-- begin --

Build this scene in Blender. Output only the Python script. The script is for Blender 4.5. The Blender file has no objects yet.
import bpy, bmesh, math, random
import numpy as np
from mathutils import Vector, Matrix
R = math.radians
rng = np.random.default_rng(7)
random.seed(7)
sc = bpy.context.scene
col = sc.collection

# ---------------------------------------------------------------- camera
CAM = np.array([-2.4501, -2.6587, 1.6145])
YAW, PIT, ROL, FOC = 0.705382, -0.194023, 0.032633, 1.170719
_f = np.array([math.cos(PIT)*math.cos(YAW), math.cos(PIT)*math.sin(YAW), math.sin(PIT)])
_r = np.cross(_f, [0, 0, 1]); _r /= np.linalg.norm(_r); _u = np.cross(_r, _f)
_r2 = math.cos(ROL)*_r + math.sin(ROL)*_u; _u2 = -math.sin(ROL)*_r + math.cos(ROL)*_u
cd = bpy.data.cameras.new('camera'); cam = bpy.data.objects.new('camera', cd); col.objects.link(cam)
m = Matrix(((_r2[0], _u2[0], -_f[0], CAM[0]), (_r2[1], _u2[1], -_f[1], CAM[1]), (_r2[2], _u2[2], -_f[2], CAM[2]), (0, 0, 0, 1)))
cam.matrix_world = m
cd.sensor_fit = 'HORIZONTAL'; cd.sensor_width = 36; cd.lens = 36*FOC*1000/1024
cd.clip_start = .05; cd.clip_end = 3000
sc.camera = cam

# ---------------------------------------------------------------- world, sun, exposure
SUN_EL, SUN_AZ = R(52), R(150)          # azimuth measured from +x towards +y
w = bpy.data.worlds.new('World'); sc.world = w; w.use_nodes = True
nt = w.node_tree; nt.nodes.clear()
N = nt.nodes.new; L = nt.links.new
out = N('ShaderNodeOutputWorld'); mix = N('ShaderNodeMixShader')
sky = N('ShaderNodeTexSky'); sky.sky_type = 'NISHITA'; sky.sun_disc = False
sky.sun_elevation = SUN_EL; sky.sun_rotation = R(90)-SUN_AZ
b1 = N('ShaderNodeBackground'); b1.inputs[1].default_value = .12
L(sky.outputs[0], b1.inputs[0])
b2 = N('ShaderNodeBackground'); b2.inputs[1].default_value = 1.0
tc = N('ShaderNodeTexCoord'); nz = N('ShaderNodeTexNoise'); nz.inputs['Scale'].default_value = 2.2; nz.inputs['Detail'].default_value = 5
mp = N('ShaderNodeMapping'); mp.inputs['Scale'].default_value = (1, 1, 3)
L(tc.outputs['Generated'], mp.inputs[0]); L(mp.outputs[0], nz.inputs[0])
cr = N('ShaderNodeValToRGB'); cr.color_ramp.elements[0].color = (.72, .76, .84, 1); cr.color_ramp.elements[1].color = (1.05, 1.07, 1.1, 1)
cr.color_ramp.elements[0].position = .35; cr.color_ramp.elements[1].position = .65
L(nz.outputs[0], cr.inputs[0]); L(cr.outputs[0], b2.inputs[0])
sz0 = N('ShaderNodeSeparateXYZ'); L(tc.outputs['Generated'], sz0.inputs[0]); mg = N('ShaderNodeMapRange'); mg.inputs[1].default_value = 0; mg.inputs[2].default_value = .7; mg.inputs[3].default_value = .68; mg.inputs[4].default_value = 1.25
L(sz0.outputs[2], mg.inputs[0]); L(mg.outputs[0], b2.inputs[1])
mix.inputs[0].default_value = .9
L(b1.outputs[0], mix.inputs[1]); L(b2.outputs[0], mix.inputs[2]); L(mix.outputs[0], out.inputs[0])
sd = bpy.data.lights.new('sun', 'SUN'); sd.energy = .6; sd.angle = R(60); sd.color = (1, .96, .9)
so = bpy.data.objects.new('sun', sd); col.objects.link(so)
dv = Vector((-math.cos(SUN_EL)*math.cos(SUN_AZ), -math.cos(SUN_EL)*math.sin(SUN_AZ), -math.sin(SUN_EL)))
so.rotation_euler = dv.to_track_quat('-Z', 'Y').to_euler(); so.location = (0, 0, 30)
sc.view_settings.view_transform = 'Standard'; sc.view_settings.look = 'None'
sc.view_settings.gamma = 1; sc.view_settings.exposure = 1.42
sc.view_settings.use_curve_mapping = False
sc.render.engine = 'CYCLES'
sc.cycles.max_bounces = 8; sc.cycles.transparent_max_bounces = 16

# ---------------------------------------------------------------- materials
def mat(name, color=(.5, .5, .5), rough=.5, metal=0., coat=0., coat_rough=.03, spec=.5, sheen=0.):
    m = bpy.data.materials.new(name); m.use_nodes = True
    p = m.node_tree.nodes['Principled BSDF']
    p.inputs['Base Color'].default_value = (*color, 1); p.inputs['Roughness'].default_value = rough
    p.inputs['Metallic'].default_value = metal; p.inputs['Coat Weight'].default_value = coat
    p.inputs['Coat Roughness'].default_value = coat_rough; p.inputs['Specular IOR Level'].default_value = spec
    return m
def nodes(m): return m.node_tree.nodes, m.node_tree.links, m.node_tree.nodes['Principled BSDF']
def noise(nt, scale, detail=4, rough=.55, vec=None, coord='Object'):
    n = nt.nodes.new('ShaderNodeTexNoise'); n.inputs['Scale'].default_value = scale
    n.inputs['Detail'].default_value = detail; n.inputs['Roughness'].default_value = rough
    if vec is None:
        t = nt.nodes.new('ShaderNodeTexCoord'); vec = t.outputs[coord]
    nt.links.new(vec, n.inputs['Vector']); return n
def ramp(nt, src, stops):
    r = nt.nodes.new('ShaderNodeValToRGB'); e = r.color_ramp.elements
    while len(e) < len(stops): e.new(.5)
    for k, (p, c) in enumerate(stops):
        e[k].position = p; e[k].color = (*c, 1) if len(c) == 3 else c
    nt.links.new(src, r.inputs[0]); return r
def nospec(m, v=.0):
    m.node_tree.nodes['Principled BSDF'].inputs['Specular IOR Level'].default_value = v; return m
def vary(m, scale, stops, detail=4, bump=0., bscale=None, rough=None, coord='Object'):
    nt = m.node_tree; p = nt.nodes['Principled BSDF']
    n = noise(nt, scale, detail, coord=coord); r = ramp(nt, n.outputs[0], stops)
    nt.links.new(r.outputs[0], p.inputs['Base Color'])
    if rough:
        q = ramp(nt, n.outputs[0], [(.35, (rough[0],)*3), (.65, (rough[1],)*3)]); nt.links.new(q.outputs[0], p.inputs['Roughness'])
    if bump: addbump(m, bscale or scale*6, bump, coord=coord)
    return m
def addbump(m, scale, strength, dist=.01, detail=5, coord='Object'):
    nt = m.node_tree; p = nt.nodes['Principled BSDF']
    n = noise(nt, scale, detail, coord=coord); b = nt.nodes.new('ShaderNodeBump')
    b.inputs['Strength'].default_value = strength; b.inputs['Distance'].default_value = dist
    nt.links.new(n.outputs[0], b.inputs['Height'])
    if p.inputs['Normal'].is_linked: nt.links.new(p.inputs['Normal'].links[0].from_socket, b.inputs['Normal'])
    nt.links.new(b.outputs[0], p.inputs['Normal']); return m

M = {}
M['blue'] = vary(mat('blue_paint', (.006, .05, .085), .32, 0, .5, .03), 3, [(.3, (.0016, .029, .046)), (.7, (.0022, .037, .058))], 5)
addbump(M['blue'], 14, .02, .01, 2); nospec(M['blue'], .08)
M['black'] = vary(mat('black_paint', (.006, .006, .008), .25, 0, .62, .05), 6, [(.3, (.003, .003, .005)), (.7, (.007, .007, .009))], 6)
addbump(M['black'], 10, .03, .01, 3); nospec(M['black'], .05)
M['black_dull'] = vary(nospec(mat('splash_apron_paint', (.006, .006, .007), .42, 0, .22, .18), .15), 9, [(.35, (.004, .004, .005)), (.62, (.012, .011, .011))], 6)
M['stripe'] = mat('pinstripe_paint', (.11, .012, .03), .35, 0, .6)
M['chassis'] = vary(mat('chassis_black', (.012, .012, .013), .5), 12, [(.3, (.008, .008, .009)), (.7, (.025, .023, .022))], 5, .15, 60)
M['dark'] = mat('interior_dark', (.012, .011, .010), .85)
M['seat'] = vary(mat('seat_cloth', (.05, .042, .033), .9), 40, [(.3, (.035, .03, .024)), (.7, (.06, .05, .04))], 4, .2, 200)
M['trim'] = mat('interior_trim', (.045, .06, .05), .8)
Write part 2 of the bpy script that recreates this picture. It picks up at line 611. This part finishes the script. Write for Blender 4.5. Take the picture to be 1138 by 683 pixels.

-- end --

Given task. Look above and repeat, character for character, the lines from the first one to the line with "col = sc.collection", counting both.

Response to the task.
Build this scene in Blender. Output only the Python script. The script is for Blender 4.5. The Blender file has no objects yet.
import bpy, bmesh, math, random
import numpy as np
from mathutils import Vector, Matrix
R = math.radians
rng = np.random.default_rng(7)
random.seed(7)
sc = bpy.context.scene
col = sc.collection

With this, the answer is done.